Ali Akkılıç, 89 yaşında bir Pülümürlü. Almanya’dan emekli olduktan sonra önce Erzincan’a, ardından Pülümür Mezra köyüne yerleşmiş. Mezra’daki toprak evi yıllar önce yıkılmış. Almanya’dan Türkiye’ye kesin dönüş yaptıktan sonra iki katlı modern bir ev yaptırmış. Eşi Emine Hanım’la birlikte yaşıyor.
1931 doğumlu. 90 yaşına girmesine az bir zaman kaldı. Onu otururken gören olmaz. Sabah gün doğmadan uyanır. Çok sevdiği oğlundan yadigâr ceviz ağaçlarının yanına âdeta koşarak gider. Cevizlerin bakımıyla ilgilenir. Bahçesini sular, ayrık otu ayıklar. Zorunlu olmadıkça kahveye gitmez. Köy ve kasaba dedikodularının dışında kalmaya özen gösterir. Bugüne kadar kimseyle en küçük sorun yaşamayan ender insanlardan…
Yaşamını çalışmaya, üretmeye adamış. Yaptığı işlerden para kazandığını söylemek güç.
Onun oturduğuna tanık olmak neredeyse olanaksız.
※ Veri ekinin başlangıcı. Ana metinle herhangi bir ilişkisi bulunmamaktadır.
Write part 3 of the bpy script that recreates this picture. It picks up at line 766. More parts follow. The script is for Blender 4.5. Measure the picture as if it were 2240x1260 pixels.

Almanya’da edindiği çalışma disiplinini emekliliğinde de sürdürüyor. Bir iş için gittiği Bursa’da koronavirüs engeline takılmış, iki ay boyunca evden dışarı adım atamamıştı. Yakını Murat Güler’le birlikte geçirdiği birkaç ay yine yerinde durmadı. Murat’la birlikte yemek pişirdi, sofrayı topladı, bulaşık yıkadı.
Onu uzun bir aradan sonra Mezra köyündeki evinin önünde çalışırken görmek, hepimizi mutlu ediyor. Elde kürek, tarlada ter döken bu ağırbaşlı beyefendiye el sallıyoruz.
Pülümür Mezra köyünün ağırbaşlı, çalışkan ve üretken beyefendisiyle yeniden buluşmak üzere vedalaşıyoruz.